Aligning industry efforts

Our research reveals that travellers hold varying views on who should take the lead in promoting sustainable travel. While 45% believe that governments have the most potential to counteract the economic impacts of travel, 44% think that travel service providers play a crucial role in addressing environmental factors.

The results highlight the need for a collaborative approach that involves both the public and private sectors. Governments can implement policies that incentivise sustainability practices and provide the necessary infrastructure, while travel service providers can adopt and promote more sustainable options.

Creating a multiplier effect

Travellers themselves also have a role to play. Our research highlights that nearly three in five travellers (59%) feel inspired to adopt more sustainable practices in their daily lives after witnessing them during their travels. This underscores the opportunity of integrating sustainability into the travel experience.

Promoting electric or hybrid car hire, encouraging the use of public transport, and displaying flights with less than typical emissions are practical steps that can significantly reduce the carbon footprint of travel. Additionally, offering authentic local and cultural experiences that support small, independent businesses not only enriches the travel experience but can also contribute positively to the economic and social impact of tourism in destinations.
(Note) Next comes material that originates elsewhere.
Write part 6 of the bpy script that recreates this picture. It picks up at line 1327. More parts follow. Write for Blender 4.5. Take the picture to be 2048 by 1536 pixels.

Importantly for travellers, opting for more sustainable options adds meaningful value to their trip, rather than hindering it. Our research found that over half of travellers believe are the best version of themselves when they travel more sustainably, and consequently, take this positivity home with them.

The next steps

Travellers still feel sustainability is important, but their growing fatigue shows that the industry must do more to make more sustainable travel choices easier. How we do this is through improved upskilling of travel providers, clear and consistent standards for everyone, and credible third-party certification of legitimate sustainability practices to build trust for travellers.

* This article refers to UK statistics.